I remember we went to Berlin to see one of my father’s brothers. We walked to one of the big buildings, government buildings. I was eight years old and I was happy as a lark, and I was whistling, for fun. A uniformed German SOB made me stop, because “You can’t make noise in the government building!” Whatever it was. My parents tried to convince everyone in my family to start making plans to get away. This was impossible. Nobody did anything. By 1938, my father’s brother, who lived in Berlin, they moved and went to Guatemala, because one of my father’s brother’s had moved to Guatemala in (pause) probably about, let’s see, probably about the time I was born. My uncle Herbert Freund was the father of Trixie Wolf. And Bina, you know Bina? So in 1939, my uncle George came out and went to Guatemala, where both my uncle and my father and our relative—the Engels, in Guatemala a very well-known Jewish family. They were also related to the Mugdans, because the first Mrs. Engel was a Mugdan. That’s a whole—I have a whole chapter on the Engels. The Engels became very wealthy, and he was quite charitable at the same time. Between my uncle, the Engels and my father, they set up Uncle George in a leather tanning factory in Quezaltenango. Have you been in Quezaltenango? It is the second-largest city in Guatemala.

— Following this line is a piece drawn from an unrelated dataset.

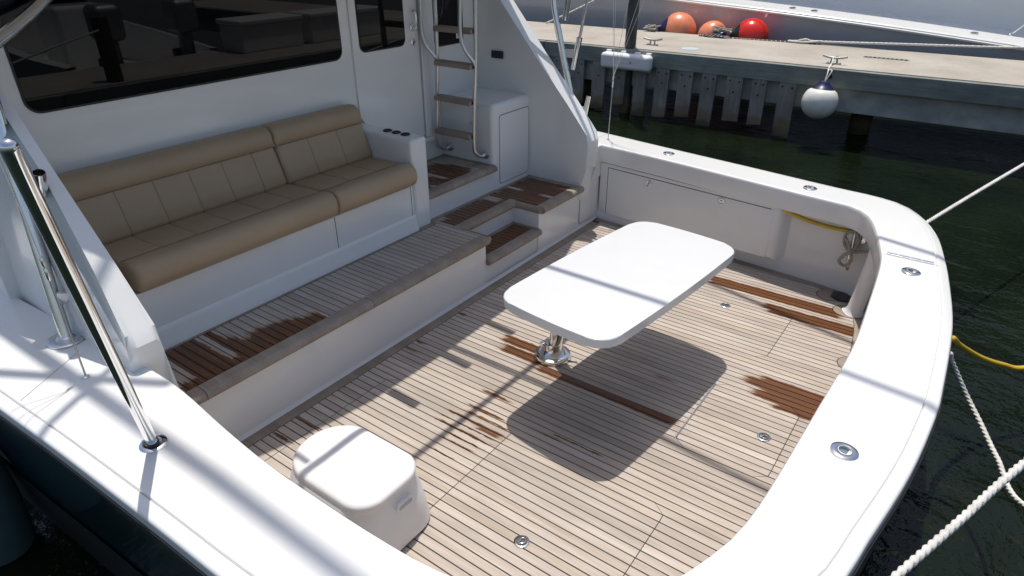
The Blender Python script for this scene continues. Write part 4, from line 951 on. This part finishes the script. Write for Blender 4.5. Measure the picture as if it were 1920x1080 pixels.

So up to ’38, nobody had decided to move. But then things came about so quickly in Germany, with the Kristallnacht and everything. My father’s oldest brother was a doctor in Großstelitz. He moved also about 1938. And also my father’s only sister, Frida Kempe, they were living in Breslau, and they also moved out and brought my grandmother with them, my father’s mother. They came to El Salvador and they couldn’t go any other place. My grandmother was moved to Guatemala and moved in with my uncle Herbert in Guatemala, and she lived there until the end of her days, in Guatemala City. The Kempes, my father’s sister, had two boys. The older had been taken out of Germany long before—not long, but a couple of years before everybody else and was brought to Salvador. My father saw that he became employed at the business.

By the way, backtracking a little bit, my father, within the first five years or something like that after having come to El Salvador, was made a partner of Saul Mugdan. So that’s why it became Casa Mugdan, Freund & Cie. OK. Then the saddest case was my mother’s father. He felt, I guess, the safest of all, because they lived in a little country that was in a different planet, (laughs) that little town of Großstein. He had the largest business in town, a general store, and he was—his father already was a very important person in town. He had—in other words, my great-grandfather had that business already in Großstein.

My parents in 1935 begged them particularly to get the hell out of there. No way. In nineteen—at the end of 1938 or something like that, he was abducted from home by the Gestapo or whoever, the SS people, and he was sent to a concentration camp. It was only through the help of the Salvadoran diplomatic corps that he was released from the concentration camp and sent back home. He then packed up, finally, a little late, and came to El Salvador.

(So he survived?)

He survived. His wife, my grandmother, had died in 1928. Four or five years later, he remarried a very nice lady. She was the one who suffered the most from his abduction. She had to survive his being taken away and follow some basic instructions they had, like throwing all their jewelry down the septic tank. “Don’t give it to the Germans. Throw it away.” They were able to take many things with them at the time, including his Mercedes Benz car. My grandfather had a little Mercedes Benz, marvelous! And that they brought. Much of his furniture from home came to Salvador.

All that stuff was packed in crates with big lifts like they do containers now. They arrived long before their stuff, which took months to get to El Salvador. It finally arrived at port, and it had to go through customs. So my uncle took my grandfather to the port of La Libertad to receive the stuff. I was very close to my uncle. I always tagged along with him. So I went along for this trip, too. By the time we came home in the evening, something was very strange at the house. To make a long story short, his wife had poisoned herself. She couldn’t take it. So that was quite an end.